## OBJECTIVE
Using the records below, copy exactly the part that opens with the line holding "Reconstruct this image" and closes with the line holding "COL = SC.collection", minus the pictures.

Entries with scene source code
+++

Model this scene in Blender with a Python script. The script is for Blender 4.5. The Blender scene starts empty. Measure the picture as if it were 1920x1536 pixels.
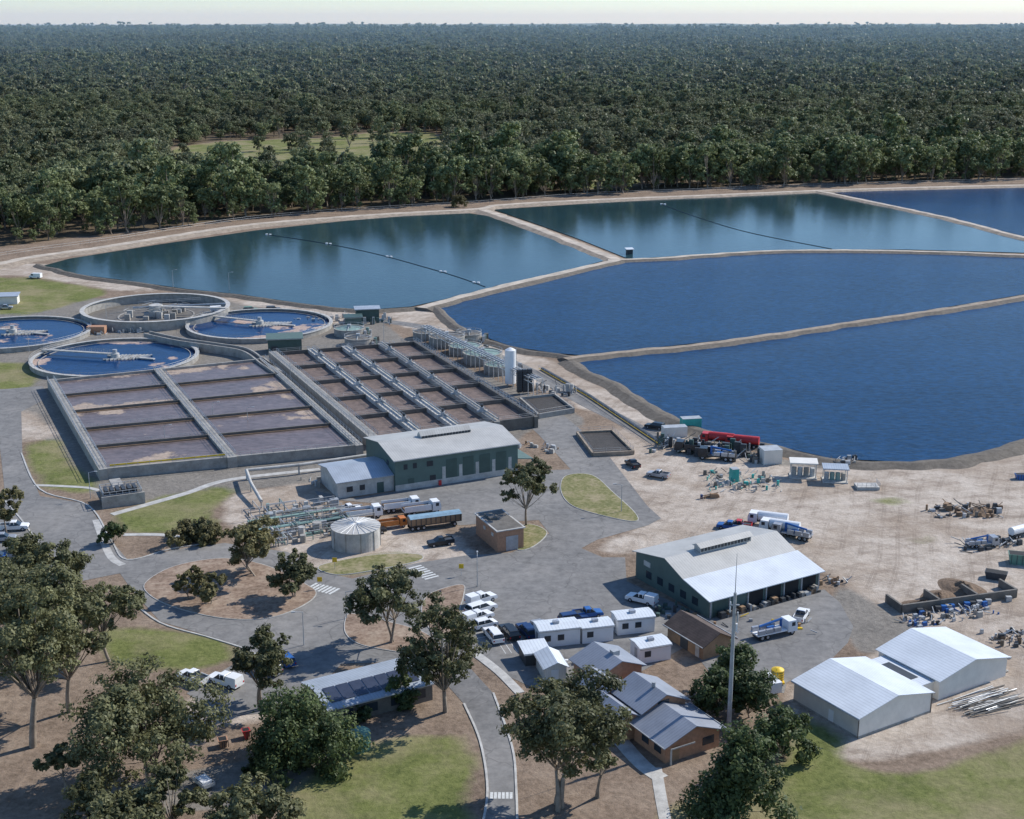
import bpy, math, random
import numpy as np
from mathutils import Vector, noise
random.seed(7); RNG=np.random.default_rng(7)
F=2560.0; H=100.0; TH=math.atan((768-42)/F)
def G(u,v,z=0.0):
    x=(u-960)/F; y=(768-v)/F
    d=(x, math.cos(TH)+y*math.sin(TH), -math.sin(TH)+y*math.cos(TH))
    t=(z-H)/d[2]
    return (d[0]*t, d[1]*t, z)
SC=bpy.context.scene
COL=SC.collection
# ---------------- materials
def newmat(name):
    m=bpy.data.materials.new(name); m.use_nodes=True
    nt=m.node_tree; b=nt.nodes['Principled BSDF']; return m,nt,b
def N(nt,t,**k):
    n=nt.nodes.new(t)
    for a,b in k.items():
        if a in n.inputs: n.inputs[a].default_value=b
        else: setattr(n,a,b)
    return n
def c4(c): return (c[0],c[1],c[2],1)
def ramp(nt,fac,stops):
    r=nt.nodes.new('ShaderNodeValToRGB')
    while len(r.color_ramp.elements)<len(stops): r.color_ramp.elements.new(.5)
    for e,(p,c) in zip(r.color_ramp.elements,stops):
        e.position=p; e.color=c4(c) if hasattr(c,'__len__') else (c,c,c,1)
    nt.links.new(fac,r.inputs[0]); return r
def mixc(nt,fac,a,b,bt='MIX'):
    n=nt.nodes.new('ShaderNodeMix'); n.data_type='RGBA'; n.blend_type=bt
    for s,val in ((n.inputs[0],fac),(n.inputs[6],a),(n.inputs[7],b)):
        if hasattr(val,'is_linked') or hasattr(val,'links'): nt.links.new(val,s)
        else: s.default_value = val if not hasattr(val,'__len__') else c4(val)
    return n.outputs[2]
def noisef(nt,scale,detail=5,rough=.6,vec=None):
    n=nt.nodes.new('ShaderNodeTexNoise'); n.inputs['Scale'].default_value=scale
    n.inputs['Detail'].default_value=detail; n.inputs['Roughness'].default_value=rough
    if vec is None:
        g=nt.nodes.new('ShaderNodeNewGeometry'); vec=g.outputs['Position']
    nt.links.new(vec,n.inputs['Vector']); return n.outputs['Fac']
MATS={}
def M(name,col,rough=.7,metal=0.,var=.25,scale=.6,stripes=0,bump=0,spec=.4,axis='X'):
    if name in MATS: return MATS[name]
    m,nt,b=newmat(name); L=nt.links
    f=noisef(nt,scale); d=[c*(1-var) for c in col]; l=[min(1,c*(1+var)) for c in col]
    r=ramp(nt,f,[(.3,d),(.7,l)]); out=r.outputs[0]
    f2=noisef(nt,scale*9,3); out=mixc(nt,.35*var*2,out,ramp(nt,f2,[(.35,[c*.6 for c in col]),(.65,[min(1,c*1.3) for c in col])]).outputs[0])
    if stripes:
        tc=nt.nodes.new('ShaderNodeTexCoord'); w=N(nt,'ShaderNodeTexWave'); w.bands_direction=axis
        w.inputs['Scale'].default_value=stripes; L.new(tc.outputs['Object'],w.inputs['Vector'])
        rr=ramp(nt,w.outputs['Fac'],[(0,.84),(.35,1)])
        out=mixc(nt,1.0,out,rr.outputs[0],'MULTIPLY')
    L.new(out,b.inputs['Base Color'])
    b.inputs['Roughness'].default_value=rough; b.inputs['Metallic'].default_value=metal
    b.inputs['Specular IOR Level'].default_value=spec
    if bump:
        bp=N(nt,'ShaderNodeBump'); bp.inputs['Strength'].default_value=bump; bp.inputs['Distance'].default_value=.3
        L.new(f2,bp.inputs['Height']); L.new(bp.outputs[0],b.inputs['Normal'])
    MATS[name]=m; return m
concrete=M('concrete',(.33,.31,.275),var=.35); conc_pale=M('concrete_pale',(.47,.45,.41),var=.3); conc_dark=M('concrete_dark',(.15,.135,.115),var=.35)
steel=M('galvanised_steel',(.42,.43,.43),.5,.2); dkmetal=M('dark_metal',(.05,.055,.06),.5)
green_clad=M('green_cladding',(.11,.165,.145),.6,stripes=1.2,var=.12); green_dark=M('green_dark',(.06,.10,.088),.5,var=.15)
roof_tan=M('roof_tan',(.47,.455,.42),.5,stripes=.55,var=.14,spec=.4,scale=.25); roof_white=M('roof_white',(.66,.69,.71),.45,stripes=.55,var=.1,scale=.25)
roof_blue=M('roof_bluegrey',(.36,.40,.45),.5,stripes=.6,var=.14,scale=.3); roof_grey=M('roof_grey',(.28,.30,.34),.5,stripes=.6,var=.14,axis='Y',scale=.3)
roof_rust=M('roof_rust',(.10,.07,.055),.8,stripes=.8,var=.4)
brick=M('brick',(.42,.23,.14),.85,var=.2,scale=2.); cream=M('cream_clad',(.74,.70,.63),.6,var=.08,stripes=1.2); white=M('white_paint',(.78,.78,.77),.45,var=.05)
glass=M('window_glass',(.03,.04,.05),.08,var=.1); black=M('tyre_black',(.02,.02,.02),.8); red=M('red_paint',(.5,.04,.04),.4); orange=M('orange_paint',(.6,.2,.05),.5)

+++

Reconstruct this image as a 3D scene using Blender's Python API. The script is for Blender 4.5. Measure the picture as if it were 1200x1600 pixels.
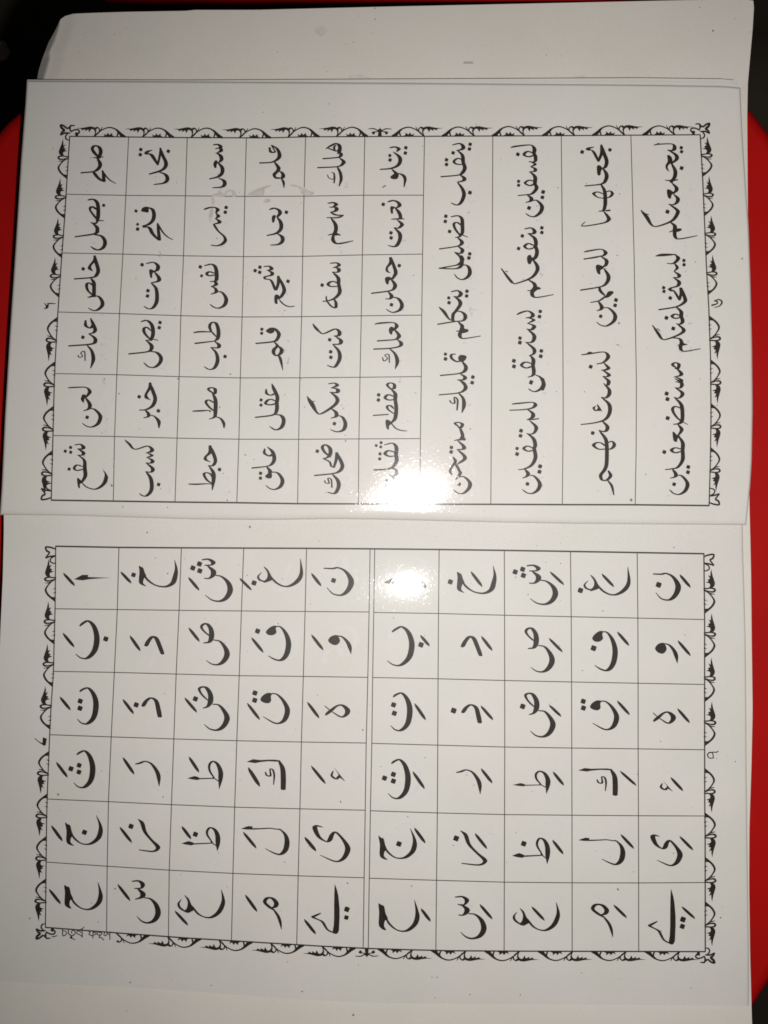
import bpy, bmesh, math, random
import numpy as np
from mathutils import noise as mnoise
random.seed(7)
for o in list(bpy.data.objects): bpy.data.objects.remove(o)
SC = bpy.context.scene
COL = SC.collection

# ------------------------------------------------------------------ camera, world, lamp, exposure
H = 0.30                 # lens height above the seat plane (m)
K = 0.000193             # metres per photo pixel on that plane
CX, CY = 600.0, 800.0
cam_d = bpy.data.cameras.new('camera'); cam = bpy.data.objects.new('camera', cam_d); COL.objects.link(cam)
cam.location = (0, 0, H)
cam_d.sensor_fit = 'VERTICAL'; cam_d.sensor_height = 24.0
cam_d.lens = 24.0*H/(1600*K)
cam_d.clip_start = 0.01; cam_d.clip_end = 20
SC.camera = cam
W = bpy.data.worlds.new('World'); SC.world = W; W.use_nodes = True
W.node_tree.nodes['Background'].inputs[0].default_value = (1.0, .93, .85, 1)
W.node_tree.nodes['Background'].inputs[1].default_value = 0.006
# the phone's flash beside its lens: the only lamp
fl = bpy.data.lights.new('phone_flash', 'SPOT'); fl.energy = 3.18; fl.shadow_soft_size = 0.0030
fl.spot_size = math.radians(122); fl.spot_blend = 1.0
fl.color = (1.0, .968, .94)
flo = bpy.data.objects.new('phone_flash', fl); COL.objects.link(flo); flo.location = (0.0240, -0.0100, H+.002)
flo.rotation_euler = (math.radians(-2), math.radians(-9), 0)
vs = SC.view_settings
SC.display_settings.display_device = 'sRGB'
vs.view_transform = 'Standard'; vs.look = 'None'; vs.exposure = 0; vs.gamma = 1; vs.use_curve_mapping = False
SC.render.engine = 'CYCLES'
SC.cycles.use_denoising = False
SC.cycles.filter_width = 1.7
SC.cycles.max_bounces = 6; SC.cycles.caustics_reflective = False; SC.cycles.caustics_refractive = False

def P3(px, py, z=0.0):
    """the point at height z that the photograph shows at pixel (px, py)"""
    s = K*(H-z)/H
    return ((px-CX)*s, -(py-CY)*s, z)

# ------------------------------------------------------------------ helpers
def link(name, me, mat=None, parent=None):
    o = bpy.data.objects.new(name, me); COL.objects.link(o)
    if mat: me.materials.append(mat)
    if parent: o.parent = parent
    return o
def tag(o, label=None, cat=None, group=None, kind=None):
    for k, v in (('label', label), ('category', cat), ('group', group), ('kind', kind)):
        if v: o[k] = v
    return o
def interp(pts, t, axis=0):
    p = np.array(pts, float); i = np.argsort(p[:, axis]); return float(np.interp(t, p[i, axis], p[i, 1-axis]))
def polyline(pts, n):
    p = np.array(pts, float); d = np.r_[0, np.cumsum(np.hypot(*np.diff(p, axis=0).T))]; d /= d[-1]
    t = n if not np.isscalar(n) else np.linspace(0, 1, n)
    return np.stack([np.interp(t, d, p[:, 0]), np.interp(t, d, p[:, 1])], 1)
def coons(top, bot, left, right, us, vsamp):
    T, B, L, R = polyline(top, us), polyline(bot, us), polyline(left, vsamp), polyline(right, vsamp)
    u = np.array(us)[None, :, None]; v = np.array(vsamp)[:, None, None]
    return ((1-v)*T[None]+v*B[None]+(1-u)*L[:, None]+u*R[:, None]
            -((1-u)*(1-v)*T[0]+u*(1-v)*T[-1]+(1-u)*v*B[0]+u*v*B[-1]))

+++

## TASK RESPONSE
Reconstruct this image as a 3D scene using Blender's Python API. The script is for Blender 4.5. Measure the picture as if it were 1200x1600 pixels.
import bpy, bmesh, math, random
import numpy as np
from mathutils import noise as mnoise
random.seed(7)
for o in list(bpy.data.objects): bpy.data.objects.remove(o)
SC = bpy.context.scene
COL = SC.collection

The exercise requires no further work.